時代を見る目 155 齢を重ねることの意味(2) 高齢者と成長

岡村 直樹
東京基督教大学 准教授/日本同盟基督教団 神学教師

 エイジズム(高齢者に対するステレオタイプや差別)が蔓延する現代日本にあって、教会はどのような神学的モチーフ(主題)を用いて、「高齢」の意味を考えるべきであろうか。聖書は人間が齢を重ねる事の意味について、様々な箇所で言及している。高齢は神の祝福の表れのひとつの形であり(箴言一〇・二七)、高齢者を敬うことは神の命令である(レビ記一九・三二)。また神は高齢者に対し、若い者を教える責任を与えている(皂テモテ五・四)。これらは教会がその歴史を通じて重要視した訓戒であり、クリスチャンが「高齢」を考えるときに、まず挙げられる聖書の教えであろう。しかし現代日本の社会状況と、それが教会に与える影響を考慮するとき、さらに強調されるべき聖書の教えを思わされる。それが「高齢者の成長」という概念である。

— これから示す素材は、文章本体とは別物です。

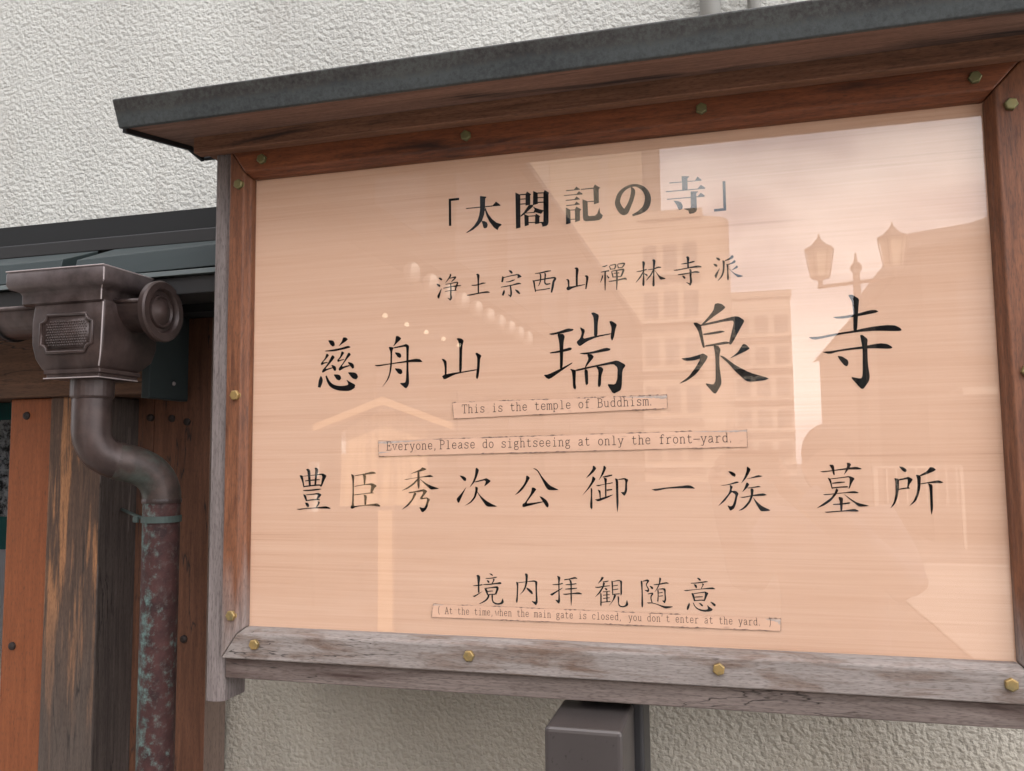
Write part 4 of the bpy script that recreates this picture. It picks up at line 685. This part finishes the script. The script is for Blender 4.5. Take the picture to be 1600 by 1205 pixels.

 一般社会において「高齢者」と「成長」という言葉が共に用いられることは少ない。確かに身体的成長は、人生の前半にそのピークを迎え、その後は下降線をたどる。しかし聖書の教える成長の可能性は、幼児期や青年期に限定されるものではない。「キリストの恵みと知識において成長しなさい。」(Ⅱペテロ三・一八)とはすべてのクリスチャンへ命令である。またパウロは「あらゆる点において」(エペソ四・一五)成長すべきと教えている。それは神に対する信仰や聖書の知識もさることながら、精神的、倫理的、社会的な成長も指しているだろう。

 米国の宗教心理学者ジェームス・ファウラー(一九四〇~)は、その著作「信仰発達論」において、信仰者の具体的な成長を直感的信仰、主体的信仰、普遍性段階等の六段階で示している。個々は自らの置かれている信仰の段階を確認しつつ、その次の段階を成長の目標として設定するように勧めている。また彼はパウロ同様、信仰の成長を広義に捉え、クリスチャンはその年齢にかかわらず、信仰の高嶺を目指すべき存在であるとしている。高齢者軽視や高齢者のセルフイメージの低下が危機視される現代日本にあって、高齢者が若年者と同様、自らを「成長する存在」と位置づけることは、その者の成長を促し、かつ自身がまだ成長とういう希望を持てる存在であることを確認することにもつながるはずである。ファウラーの唱える信仰成長の各段階に関して議論の余地が残るが、「具体的な成長の目標をかかげつつ、信仰の高嶺を目指し、生涯を通して成長する」という彼の基本的な高齢者観は聖書的であり、かつ非常に重要な神学的モチーフのひとつを今日の日本の教会に提供していると言えるだろう。